* **The problem**
Copy every line, exactly and only, from the line containing "1068 pixels high." to the line containing "BASE[hub.name] = BASE[car.name]", both lines included.

## BEGIN Stored records

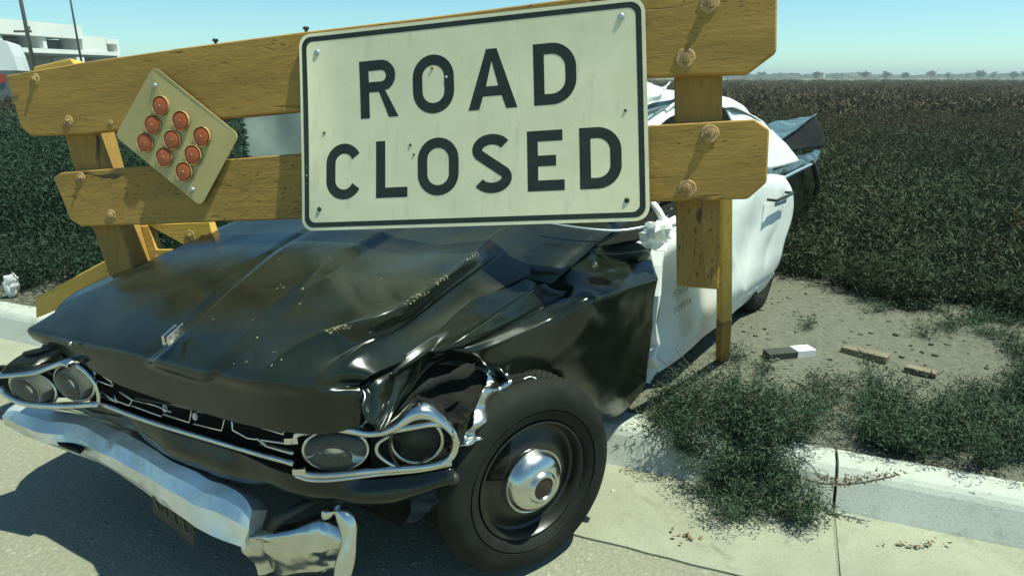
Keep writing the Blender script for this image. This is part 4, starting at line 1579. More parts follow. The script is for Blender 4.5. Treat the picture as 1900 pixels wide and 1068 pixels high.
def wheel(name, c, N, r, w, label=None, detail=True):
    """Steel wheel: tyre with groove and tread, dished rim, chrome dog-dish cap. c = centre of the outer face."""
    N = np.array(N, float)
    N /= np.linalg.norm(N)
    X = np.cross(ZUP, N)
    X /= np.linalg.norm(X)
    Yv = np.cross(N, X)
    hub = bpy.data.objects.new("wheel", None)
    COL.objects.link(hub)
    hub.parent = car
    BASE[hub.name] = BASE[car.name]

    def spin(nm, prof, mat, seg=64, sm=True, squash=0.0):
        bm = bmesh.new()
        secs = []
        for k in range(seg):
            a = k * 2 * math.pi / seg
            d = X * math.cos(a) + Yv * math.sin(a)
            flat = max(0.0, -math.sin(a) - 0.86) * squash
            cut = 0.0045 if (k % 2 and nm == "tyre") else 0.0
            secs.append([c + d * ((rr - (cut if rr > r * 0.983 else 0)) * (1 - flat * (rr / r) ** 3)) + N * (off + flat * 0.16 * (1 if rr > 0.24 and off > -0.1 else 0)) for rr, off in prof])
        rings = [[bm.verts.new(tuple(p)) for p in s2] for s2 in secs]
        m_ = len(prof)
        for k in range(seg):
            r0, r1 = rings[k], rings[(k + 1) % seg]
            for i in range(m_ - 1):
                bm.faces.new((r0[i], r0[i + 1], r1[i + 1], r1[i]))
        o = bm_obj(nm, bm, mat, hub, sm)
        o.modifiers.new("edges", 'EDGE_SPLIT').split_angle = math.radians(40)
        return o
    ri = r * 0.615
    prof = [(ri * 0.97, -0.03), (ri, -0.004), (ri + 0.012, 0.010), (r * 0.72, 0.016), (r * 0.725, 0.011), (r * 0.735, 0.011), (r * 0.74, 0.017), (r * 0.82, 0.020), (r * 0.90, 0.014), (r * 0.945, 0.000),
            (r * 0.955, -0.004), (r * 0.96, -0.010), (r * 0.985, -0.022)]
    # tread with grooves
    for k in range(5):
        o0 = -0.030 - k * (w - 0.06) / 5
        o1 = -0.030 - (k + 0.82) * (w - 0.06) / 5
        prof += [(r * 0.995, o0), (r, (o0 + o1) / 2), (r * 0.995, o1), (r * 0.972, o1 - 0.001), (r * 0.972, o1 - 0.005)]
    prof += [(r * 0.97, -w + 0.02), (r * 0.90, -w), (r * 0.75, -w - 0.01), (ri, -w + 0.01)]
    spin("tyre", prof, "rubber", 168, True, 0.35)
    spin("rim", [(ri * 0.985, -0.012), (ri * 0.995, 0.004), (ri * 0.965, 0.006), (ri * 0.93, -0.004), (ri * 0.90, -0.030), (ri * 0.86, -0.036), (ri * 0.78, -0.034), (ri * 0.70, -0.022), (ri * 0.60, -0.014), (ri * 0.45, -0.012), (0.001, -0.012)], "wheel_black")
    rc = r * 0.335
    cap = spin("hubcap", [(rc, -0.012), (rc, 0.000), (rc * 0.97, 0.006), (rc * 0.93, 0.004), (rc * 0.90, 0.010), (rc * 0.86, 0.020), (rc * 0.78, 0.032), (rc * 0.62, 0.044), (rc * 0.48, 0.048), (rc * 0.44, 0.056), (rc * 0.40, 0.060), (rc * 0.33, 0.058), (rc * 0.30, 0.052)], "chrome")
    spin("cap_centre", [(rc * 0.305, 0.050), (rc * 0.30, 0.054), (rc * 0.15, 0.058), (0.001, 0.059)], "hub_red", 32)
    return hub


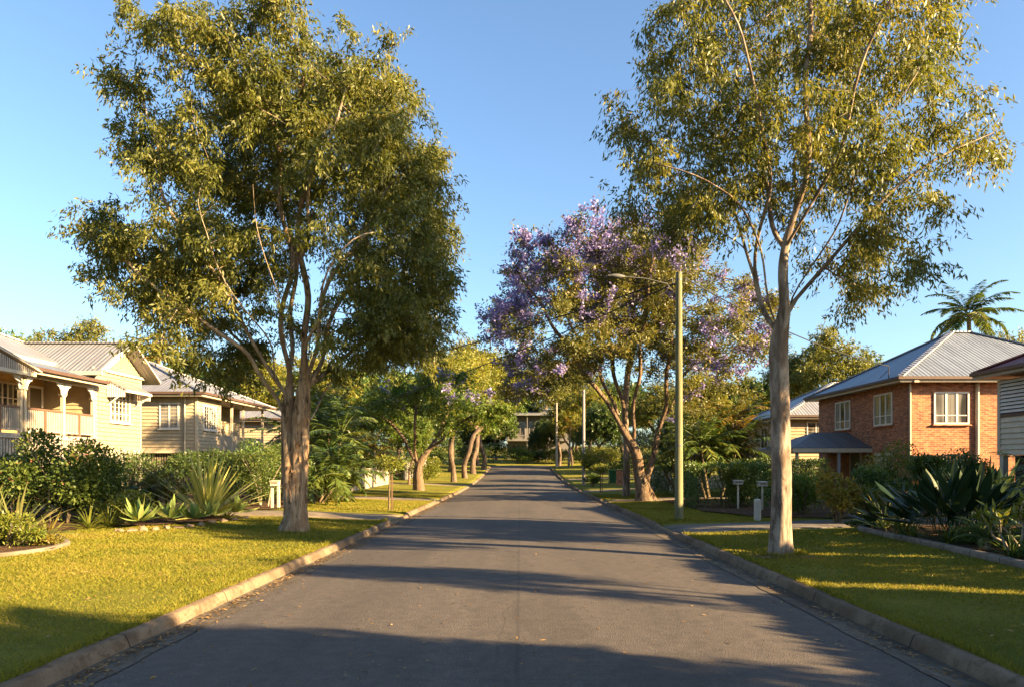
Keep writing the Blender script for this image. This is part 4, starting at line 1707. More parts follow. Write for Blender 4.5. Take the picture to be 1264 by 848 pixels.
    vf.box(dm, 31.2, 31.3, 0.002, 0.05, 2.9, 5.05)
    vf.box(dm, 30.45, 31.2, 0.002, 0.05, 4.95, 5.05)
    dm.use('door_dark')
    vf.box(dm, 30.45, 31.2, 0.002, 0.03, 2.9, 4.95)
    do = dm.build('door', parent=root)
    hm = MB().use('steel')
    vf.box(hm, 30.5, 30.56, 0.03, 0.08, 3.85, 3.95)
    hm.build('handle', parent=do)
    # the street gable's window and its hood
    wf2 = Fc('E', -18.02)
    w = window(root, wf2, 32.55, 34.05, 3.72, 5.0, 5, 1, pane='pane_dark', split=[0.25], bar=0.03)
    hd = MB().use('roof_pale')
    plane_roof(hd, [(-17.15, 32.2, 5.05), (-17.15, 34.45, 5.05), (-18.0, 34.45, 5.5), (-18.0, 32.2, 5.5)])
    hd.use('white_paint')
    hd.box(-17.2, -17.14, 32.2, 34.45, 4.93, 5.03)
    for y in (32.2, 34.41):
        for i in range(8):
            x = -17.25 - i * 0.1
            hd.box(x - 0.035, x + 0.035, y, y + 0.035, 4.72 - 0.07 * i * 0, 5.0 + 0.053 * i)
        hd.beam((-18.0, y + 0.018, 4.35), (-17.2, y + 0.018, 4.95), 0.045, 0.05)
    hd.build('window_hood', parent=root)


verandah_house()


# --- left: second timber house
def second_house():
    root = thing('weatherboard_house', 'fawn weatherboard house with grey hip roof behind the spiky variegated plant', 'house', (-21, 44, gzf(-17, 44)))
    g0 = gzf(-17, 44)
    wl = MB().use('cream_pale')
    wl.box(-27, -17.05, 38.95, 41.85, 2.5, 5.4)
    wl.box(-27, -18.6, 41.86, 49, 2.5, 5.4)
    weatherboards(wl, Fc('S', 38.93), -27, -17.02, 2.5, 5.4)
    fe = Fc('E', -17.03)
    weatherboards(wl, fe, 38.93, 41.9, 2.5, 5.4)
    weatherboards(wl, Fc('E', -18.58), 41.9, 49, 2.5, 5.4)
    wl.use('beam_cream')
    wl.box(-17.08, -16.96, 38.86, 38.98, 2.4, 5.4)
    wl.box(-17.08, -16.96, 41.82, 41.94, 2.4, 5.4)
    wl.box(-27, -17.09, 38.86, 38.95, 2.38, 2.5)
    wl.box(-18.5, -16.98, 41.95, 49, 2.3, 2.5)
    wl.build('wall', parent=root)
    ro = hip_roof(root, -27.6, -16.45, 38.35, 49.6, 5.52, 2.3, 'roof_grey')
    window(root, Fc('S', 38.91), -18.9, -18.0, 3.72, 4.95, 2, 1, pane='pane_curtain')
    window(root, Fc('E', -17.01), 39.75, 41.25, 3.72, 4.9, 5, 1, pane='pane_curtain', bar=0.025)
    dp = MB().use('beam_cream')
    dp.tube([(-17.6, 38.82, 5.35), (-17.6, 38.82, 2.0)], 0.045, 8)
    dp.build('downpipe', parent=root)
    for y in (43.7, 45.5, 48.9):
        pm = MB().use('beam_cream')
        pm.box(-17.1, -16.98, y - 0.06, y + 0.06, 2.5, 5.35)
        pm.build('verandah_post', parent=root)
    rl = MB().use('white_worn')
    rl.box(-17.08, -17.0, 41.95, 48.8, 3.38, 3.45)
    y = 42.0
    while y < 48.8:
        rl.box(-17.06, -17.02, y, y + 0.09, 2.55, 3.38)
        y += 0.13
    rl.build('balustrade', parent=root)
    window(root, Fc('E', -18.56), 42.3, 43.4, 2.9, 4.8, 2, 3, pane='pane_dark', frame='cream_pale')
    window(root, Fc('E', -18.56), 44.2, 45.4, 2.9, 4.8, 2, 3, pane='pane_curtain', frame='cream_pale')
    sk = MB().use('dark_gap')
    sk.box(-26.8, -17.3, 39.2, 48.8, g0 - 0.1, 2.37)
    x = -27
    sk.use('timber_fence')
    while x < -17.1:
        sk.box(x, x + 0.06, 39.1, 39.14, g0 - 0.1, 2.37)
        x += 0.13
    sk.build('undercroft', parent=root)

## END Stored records
## BEGIN Stored records

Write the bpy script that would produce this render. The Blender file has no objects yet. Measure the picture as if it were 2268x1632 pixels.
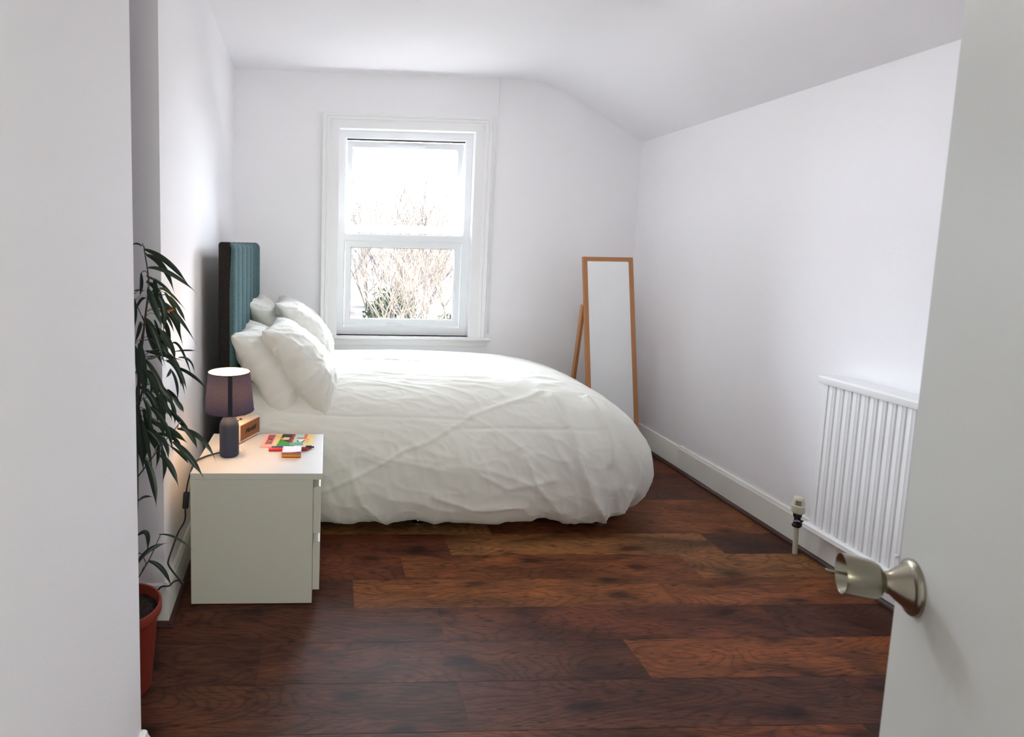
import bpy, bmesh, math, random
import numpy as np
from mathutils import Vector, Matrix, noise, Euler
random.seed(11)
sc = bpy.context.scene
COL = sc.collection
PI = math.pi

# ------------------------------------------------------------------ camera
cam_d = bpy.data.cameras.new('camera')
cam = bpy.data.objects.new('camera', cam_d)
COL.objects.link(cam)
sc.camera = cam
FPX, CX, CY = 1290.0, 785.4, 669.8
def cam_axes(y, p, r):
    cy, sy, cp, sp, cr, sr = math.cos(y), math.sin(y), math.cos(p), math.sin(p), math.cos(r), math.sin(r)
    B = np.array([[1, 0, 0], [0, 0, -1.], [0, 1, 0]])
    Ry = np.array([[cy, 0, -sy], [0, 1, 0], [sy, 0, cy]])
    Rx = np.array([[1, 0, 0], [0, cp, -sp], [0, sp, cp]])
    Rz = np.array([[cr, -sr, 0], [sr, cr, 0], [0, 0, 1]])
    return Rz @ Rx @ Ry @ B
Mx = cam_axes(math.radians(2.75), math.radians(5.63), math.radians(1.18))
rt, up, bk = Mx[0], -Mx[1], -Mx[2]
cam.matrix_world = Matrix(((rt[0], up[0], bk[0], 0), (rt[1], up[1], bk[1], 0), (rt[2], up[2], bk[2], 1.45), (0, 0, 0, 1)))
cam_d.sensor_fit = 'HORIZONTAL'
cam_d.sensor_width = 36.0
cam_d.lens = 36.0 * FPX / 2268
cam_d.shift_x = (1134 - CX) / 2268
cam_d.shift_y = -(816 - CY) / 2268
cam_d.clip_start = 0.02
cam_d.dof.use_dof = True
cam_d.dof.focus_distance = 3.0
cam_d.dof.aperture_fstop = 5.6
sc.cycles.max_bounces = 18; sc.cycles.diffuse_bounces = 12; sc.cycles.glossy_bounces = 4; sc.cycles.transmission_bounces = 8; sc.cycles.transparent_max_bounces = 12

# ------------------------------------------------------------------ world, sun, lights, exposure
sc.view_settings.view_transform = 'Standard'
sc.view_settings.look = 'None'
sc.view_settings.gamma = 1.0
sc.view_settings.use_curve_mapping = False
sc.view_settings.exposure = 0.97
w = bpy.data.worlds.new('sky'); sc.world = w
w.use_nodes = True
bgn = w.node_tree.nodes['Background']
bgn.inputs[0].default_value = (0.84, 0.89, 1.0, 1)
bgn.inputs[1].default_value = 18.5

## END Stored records

* **Task output**
Keep writing the Blender script for this image. This is part 4, starting at line 1579. More parts follow. The script is for Blender 4.5. Treat the picture as 1900 pixels wide and 1068 pixels high.
def wheel(name, c, N, r, w, label=None, detail=True):
    """Steel wheel: tyre with groove and tread, dished rim, chrome dog-dish cap. c = centre of the outer face."""
    N = np.array(N, float)
    N /= np.linalg.norm(N)
    X = np.cross(ZUP, N)
    X /= np.linalg.norm(X)
    Yv = np.cross(N, X)
    hub = bpy.data.objects.new("wheel", None)
    COL.objects.link(hub)
    hub.parent = car
    BASE[hub.name] = BASE[car.name]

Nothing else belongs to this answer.